Regular readers may recall that I often catch the NBC Today Show at the YMCA, where the idiot box never sleeps. Katie Couric has been dispatched lately to Riyadh, the capital of Saudi Arabia, where she is conducting public relations exercises -- trying to make friends with the "noble" people of that kingdom. If we could only understand their quaint customs, diverse folkways, and religious practices then the great canker of misunderstanding might heal and peace would reign forever among the multicultural peoples of the world. Scout's honor.
Of course, the actual impression one gets is of a culture even more fucking crazy than our own. The spectacle of Riyadh itself -- artificial island of air-conditioned towers, malls, freeways, and limousines -- is a chastening lesson on the ephemeral wonders of cheap oil. One can easily imagine it a hundred years hence, with camels lurching among the obsolete towers and skeletons of the Mercedes-Benzes shimmering in 114-degree heat.
Katie handles all the incongruities like a bewildered kindergarten teacher, unable to comprehend why the class wants to cut her throat. The bottom line is that the Arabs evince nothing but contempt for Americans who have the same relationship with them that a community of heroin addicts has with the Columbian drug lords.
Meanwhile, holding down the fort back in New York, co-host Matt Lauer is sporting a new "Sluggo" style haircut, a quarter inch buzz-clip. One notices that Americans in many walks of life are affecting a kind of military thug look. Where I live, there are a lot of young Navy men training to operate the nuclear reactor engines on our submarines, and the thug look is very popular among them, including massive tattoos -- like, a whole arm at a time. In the event that America gets its ass kicked or pulls off some heinous atrocity in the upcoming hostilities with Iraq, we are going to look very foolish to the world in our thug get-ups.
I believe in the social theory that a culture gives itself broad blanket permission to behave a certain way. It is often not a conscious thing. In this case the idea that thuggishness was okay, even cool, percolated up first from prison, then into rap music, into mainstream teen culture, into the military, onto the campuses, and now onto the NBC Today Show. We'll show these towel-head motherfuckers not to mess with thug nation! is the general idea here, I think, only Matt Lauer can't actually say that on the air. The off-gassing carpets and the video games must really be getting to us now.

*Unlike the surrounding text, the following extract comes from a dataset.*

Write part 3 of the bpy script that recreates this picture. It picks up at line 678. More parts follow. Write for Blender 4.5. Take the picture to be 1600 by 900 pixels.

On another and perhaps more academical note, I just finished Globalization and Its Discontents by Nobel Prize winner Joseph Stiglitz. It is hard to imagine a shallower discussion of this rich subject. According to Stiglitz, there's nothing wrong with globalization that could not be cured by reforming the International Monetary Fund. Has he gotten out and taken a look at America lately? The other side of the globalism coin is the utter destruction of local economies, social networks, occupational niches, and civic interdependence that add up to civilization. The wreckage is everywhere to be seen in America, a nation running on little more than gasoline fumes and borrowed funds. A much better book on globalism for you e-con mavens out there is Edward Luttwak's Turbo Capitalism. John Gray's False Dawn also should be required reading.